• **PROBLEM DETAILS**: Return, exactly as written, every line from the first line of the data below through the line that contains "return root".
— BEGIN SUPPLIED INFORMATION —
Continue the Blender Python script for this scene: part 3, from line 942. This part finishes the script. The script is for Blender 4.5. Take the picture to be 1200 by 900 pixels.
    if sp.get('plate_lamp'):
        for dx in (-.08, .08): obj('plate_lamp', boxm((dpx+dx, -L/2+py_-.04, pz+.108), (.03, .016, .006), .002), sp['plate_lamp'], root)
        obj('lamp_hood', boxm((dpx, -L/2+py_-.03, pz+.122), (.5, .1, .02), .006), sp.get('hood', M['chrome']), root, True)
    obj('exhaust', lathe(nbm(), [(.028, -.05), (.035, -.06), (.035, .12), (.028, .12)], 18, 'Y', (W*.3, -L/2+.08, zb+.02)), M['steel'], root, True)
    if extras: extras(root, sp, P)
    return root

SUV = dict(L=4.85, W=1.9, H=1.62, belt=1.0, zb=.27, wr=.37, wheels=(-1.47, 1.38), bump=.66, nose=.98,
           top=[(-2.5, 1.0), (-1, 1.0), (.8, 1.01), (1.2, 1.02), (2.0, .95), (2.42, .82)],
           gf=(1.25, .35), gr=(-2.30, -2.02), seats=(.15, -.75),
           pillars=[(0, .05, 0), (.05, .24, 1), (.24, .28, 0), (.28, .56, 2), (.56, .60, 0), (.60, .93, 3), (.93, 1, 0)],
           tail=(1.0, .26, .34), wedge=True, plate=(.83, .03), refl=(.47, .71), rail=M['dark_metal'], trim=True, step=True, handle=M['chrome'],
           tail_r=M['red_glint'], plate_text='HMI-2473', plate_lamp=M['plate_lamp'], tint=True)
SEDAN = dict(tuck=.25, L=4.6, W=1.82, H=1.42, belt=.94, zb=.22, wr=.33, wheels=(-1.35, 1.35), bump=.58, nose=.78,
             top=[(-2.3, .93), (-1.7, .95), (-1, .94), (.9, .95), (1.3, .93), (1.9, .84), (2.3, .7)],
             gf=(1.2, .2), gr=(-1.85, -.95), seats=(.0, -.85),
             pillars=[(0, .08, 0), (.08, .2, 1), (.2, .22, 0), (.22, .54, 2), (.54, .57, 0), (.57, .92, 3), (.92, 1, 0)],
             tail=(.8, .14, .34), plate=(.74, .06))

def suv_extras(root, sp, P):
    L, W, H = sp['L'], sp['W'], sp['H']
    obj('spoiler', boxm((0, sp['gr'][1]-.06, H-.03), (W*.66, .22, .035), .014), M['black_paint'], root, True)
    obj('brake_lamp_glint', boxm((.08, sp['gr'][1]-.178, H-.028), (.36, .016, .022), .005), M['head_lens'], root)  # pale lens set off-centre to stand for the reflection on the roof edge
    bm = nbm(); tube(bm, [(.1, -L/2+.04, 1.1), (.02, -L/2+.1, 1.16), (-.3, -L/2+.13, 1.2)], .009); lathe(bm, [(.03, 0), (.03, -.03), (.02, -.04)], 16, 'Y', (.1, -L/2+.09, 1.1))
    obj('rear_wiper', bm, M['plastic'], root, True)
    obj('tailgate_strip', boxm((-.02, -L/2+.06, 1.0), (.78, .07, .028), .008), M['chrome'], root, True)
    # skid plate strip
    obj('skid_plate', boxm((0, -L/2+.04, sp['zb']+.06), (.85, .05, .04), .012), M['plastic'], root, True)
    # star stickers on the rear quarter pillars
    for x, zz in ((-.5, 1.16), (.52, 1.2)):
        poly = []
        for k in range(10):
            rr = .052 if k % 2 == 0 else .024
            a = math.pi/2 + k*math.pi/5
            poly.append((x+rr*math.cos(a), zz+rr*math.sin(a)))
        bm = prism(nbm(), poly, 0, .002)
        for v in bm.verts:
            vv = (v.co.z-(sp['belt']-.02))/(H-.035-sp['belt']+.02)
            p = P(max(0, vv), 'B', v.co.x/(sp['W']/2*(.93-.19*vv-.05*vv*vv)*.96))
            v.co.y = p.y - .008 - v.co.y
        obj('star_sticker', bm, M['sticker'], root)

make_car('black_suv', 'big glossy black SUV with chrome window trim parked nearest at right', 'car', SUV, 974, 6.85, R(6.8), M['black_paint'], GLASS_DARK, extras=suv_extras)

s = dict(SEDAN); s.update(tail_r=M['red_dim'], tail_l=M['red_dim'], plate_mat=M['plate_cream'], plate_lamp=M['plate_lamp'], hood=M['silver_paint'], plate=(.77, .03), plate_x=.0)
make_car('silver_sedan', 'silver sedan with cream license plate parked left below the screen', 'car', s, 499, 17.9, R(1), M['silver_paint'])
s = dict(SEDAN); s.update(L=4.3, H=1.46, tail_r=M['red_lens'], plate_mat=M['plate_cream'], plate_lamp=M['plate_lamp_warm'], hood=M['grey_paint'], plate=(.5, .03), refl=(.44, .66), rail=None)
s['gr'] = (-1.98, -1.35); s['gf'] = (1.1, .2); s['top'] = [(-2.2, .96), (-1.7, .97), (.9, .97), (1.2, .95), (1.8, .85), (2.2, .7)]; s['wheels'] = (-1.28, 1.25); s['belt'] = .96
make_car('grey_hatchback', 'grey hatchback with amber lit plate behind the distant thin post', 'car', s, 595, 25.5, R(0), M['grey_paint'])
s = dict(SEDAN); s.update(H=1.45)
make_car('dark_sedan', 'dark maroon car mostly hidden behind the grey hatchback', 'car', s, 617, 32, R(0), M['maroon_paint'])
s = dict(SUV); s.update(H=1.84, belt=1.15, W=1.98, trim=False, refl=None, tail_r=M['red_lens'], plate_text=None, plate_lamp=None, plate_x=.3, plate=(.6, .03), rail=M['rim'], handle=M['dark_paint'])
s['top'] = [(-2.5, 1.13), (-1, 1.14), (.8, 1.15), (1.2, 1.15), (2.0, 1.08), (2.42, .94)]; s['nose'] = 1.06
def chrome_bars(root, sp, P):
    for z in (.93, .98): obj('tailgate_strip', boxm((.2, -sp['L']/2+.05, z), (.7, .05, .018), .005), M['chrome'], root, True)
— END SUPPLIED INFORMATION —
• **WORKED SOLUTION**:
Continue the Blender Python script for this scene: part 3, from line 942. This part finishes the script. The script is for Blender 4.5. Take the picture to be 1200 by 900 pixels.
    if sp.get('plate_lamp'):
        for dx in (-.08, .08): obj('plate_lamp', boxm((dpx+dx, -L/2+py_-.04, pz+.108), (.03, .016, .006), .002), sp['plate_lamp'], root)
        obj('lamp_hood', boxm((dpx, -L/2+py_-.03, pz+.122), (.5, .1, .02), .006), sp.get('hood', M['chrome']), root, True)
    obj('exhaust', lathe(nbm(), [(.028, -.05), (.035, -.06), (.035, .12), (.028, .12)], 18, 'Y', (W*.3, -L/2+.08, zb+.02)), M['steel'], root, True)
    if extras: extras(root, sp, P)
    return root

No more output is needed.